Dış politikada yanlış ve hatta tehlikeli tutumlar sergileyen 58. Hükümet, iç politikada da zihinlerde soru işaretleri yaratan bir yönetim anlayışı sergilemektedir.

Ne yazık ki, bu hükümetin olumlu gelişmelerle birlikte devraldığı ekonomik göstergeler bozulmaya ve özellikle de enflasyon oranları yeniden yükselmeye yüz tutmuş gözükmektedir. Tek parti iktidarı olmasına rağmen, çok başlı yönetimiyle bir koalisyon görüntüsü veren hükümetin ülkeyi ve geleceği düşünmek yerine, günübirlik politika ve söylemlerle avunmayı ve avutmayı tercih ettiği dikkati çekmektedir.

Türk Milleti’nin seçimlerde verdiği önemli siyasî imkânı tamamen çarçur etmemek için, temel sorunları çözüp, toplumsal ihtiyaçları karşılayacak bir yönetim anlayışı ve çalışma azmi ortaya koymaları gerekmektedir. Ancak, devlet yönetme ciddiyetinden uzak bir şekilde bürokraside kıyıma başlanması ve akraba kayırmacılığının ön plâna çıkması, AKP iktidarının başarılı ve ilkeli bir yönetim anlayışından çok uzak olduğunu göstermektedir.

‘Önce ülkem ve milletim, sonra partim ve ben’ anlayışını kendisine düstur edinmiş Milliyetçi Hareket olarak, arzumuz, tek başına hükümet etme imkân ve şansını yakalamış olan iktidar partisinin herhangi bir bahanenin arkasına sığınmaksızın Türkiye’nin sorunlarına eğilmesidir. Bunu, hiç çekinmeden, kararlı ve cesur bir şekilde yapabilmesidir.

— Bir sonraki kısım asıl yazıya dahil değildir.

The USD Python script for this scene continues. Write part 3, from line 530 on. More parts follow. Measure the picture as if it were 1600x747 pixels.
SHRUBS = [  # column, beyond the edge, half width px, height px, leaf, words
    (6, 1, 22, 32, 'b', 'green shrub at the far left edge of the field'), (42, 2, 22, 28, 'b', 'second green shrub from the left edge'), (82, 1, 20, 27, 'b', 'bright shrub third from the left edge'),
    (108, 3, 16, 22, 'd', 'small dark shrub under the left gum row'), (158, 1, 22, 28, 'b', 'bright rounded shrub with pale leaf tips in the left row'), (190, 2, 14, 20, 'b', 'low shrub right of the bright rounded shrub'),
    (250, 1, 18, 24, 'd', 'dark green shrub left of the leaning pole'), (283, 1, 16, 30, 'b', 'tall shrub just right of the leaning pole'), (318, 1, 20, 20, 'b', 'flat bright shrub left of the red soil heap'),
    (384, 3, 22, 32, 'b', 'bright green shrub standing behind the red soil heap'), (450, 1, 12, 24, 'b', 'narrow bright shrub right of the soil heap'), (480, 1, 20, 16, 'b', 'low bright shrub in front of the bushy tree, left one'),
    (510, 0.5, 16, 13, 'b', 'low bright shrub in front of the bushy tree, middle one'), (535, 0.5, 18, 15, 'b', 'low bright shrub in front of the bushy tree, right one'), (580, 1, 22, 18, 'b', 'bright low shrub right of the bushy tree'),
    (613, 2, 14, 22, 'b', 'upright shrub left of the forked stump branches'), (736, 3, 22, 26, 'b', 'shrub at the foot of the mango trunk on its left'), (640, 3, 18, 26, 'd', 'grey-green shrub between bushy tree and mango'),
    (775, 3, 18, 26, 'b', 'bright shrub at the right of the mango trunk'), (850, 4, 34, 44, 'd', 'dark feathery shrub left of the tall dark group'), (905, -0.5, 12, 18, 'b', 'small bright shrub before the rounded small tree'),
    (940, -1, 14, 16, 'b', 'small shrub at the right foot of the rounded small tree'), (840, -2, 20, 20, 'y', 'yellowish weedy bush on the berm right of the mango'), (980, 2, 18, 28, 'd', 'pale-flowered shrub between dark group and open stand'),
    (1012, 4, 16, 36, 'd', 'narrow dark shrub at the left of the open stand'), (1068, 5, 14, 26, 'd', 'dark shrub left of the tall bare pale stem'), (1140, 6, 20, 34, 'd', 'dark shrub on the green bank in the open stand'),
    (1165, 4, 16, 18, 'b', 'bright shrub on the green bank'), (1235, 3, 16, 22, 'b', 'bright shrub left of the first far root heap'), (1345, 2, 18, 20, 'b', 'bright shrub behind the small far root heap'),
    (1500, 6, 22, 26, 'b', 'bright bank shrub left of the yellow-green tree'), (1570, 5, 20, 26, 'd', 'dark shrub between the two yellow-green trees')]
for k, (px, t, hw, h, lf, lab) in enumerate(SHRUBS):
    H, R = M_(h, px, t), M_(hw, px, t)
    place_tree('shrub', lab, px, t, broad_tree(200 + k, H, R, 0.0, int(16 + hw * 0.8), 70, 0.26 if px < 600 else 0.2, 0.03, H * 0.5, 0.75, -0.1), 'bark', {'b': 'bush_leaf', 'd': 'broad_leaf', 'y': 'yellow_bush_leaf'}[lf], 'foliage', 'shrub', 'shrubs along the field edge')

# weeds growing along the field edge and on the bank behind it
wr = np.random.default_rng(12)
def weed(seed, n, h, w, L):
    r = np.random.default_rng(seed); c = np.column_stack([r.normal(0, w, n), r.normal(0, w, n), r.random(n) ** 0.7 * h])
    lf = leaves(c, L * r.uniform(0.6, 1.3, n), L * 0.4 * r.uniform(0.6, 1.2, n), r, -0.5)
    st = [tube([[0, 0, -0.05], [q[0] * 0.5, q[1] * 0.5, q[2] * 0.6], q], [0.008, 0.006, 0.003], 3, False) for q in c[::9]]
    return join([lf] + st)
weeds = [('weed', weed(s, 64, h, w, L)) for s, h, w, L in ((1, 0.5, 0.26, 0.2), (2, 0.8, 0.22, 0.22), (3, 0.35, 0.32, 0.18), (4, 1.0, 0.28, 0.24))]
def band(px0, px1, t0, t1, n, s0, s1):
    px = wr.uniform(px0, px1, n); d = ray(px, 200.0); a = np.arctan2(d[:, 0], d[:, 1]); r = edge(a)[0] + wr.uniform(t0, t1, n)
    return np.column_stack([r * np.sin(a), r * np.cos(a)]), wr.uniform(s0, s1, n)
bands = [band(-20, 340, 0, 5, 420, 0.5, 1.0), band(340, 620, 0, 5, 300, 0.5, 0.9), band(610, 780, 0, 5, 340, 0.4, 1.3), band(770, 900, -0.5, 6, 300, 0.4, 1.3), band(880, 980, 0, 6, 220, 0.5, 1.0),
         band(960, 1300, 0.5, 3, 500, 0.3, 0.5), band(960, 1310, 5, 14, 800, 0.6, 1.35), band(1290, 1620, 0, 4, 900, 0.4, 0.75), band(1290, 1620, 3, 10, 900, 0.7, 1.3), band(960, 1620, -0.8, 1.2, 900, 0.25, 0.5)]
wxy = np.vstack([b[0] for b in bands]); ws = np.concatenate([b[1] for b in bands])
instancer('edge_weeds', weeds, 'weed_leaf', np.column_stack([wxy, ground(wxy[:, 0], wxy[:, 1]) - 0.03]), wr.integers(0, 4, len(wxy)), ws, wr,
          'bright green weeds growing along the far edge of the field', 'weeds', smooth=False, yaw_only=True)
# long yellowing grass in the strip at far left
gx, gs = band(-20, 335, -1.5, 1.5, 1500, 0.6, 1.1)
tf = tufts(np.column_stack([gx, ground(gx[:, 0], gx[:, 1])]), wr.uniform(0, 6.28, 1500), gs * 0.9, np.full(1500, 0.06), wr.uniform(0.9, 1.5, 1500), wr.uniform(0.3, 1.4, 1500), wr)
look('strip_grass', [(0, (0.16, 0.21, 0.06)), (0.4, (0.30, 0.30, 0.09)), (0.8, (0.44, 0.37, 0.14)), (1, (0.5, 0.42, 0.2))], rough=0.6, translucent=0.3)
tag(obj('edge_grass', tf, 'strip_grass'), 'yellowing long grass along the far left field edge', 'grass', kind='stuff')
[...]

Millet ve devlet olarak, önümüzdeki zamanı ve imkânları çok iyi kullanıp huzur ve istikrara bir an önce kavuşmak için, Milliyetçi Hareket kendi üzerine düşen görev ve sorumlulukların idraki içinde çalışmalarını sürdürmektedir. Yüce milletimizin ümitsizliğe düşmesine ve yarınlarımızdan endişe etmesine gerek yoktur.

Milletimiz emin olmalıdır ki, Milliyetçi Hareket varoldukça, ülkemizin güçlü bir ekonomiye, saygın ve millî bir dış politikaya, kısacası onurlu bir geleceğe kavuşması mücadelesi kararlılıkla devam edecek ve mutlaka başarıya ulaşacaktır.

Bu duygu ve düşüncelerle, aziz milletimizin, Kıbrıs’taki soydaşlarımızın, Türk dünyasının ve İslâm âleminin mübarek kurban bayramını kutluyor, bayramın ülkemiz ve milletimiz için hayırlara vesile olmasını Yüce Allah’tan niyaz ediyorum.